Apropos on Martin Luther King, Jr.’s birthday
Martin Luther King, Jr. once said “You don’t have to see the whole staircase, just take the first step.” And this weekend that is just what I did. The following is an account of the many small steps I took in my recovery. Although to the average person the descriptions may seem like a part of normal, everyday life (maybe with a few exceptions) for me they were feats of pretty big proportion.
My family left town for the three day weekend and I was left to fend for myself. Or more accurately I was inundated with offers for people to spend time with me so I would not isolate and withdraw. I also mentally drew up a list of all the things that needed organizing and cleaning in our house (which is basically still everything). And I knew that I had to find the right balance. And here’s how I did it.
I rewarded myself by going and having coffee with my friend and her adorable one-year-old. We enjoyed spending time in the sunshine. I headed for home and decided that I would delve into some self-care time, which consisted of teaching myself to needle-felt sculptural animals. I sat on the couch, and put on the movie Grease 2 (guilty pleasure) and started stabbing at wool with a tiny little needle. And it turned out to be both relaxing and fun. I used (in the past I would have used the terms “lost” or “wasted”) several hours enjoying myself making some small sculptures, including one for each of my girls.
When I woke up Sunday morning I was happy to have the house to myself. I exercised, made a pot of coffee and read until it was time to go to a family brunch. It was extremely luxurious and indulgent and I enjoyed every minute of it. My mom picked me up, I went to the brunch and fully engaged with those around me and it felt good. After brunch, my mom and I went shopping for the afternoon. Spending time with her was really nice. After I was tired out, she dropped me off at home. I had a few hours before a friend was coming over to have dinner and I decided to rest on the couch and tackle another felting project. It was fun being creative in a three-dimensional manner, it’s been a while.

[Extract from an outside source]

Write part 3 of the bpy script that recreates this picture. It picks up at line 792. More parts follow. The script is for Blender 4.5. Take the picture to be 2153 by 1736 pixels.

I also painted the rock that I am giving to the Humanitarian Award Recipient this Wednesday (see last post if you don’t know what I am talking about).
My friend arrived and we went out for a delicious sushi dinner and visited for the evening. Although she offered to stay and sleep at my house, I actually declined her offer and decided to brave a second night alone hoping to reap the rewards of another quiet morning without the need to talk or interact with others. When she left I took a hot bubble bath with a good book and then headed to bed.

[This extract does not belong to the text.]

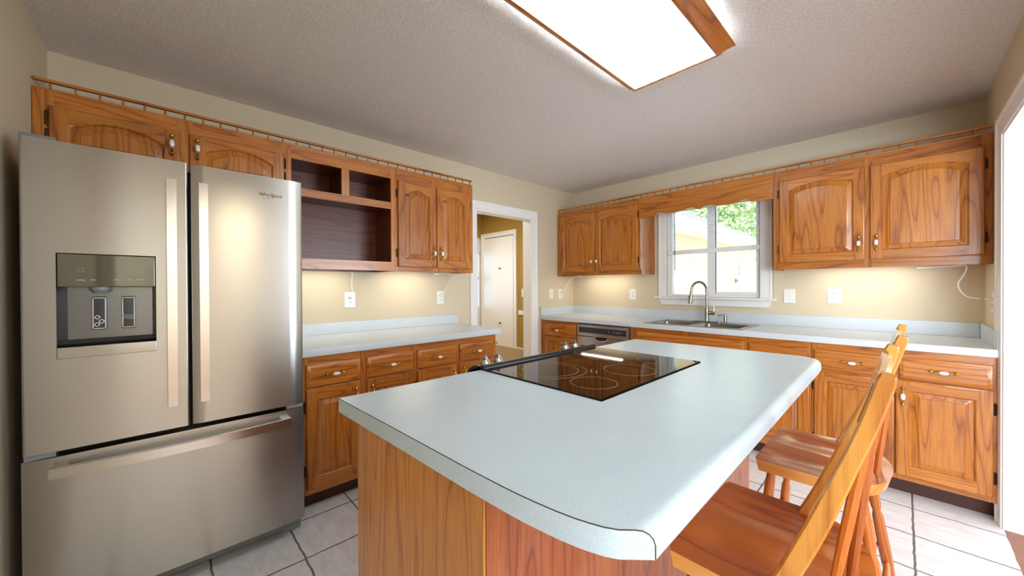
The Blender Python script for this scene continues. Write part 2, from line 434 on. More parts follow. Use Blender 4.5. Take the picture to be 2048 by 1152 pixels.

This morning, on my last day of freedom (don’t tell my family I said that), I started by exercising and then putting up yet another load of laundry. I watched CBS Sunday Morning (recorded, so I watched it a day late) and luxuriated with a few cups of coffee. I straightened up a little in the kitchen and then read until it was time to go out for lunch on a date with my dad. He took me for an amazing meal and then dropped me back off at home. I decided to try and do a little more in the kitchen before my family came home. And I was somewhat successful. I made my kids’ lunches for school tomorrow and decided to use the overripe bananas sitting in our fruit bowl to make a banana bread. For those of you who know, I love to bake and my critics have decided that I am extremely good at it. But today, maybe not. I pulled out the recipe and gathered all my ingredients, But I didn’t read carefully. I added the sugar in with the flour when I wasn’t supposed to. When I realized my mistake I looked into the bowl of flour, salt, sugar and baking soda (all white small particle ingredients) and took a deep breath. I didn’t have any more of my ingredients to start over, and I knew that there was no way I could separate the existing ones, so I decided to proceed. The perfectionist in me was disappointed and very skeptical of the final product; the curious side of me was interested in seeing what would happen if I continued on and that is exactly what I did. As I type this I am enjoying my last few hours alone and I am also smelling the bread in the oven. No matter if the banana bread comes out wonderfully or horribly, I will be ok. It’s taste will only determine if I have to come up with a breakfast alternative for the girls tomorrow morning. And I am fine with that.
In reflecting on this weekend I am happy to report that I did strike a fabulous balance and had a successful, productive and enjoyable three days. I am headed to the bath one more time and then I will anxiously wait until I hear the garage door open… I’ll admit it - I miss them all and plan on doing a lot of hugging and kissing and snuggling!!!
“What matters is not how long you live… but how you live.” Another Martin Luther King, Jr. quote and one that I am aiming to embody. I think I am on my way.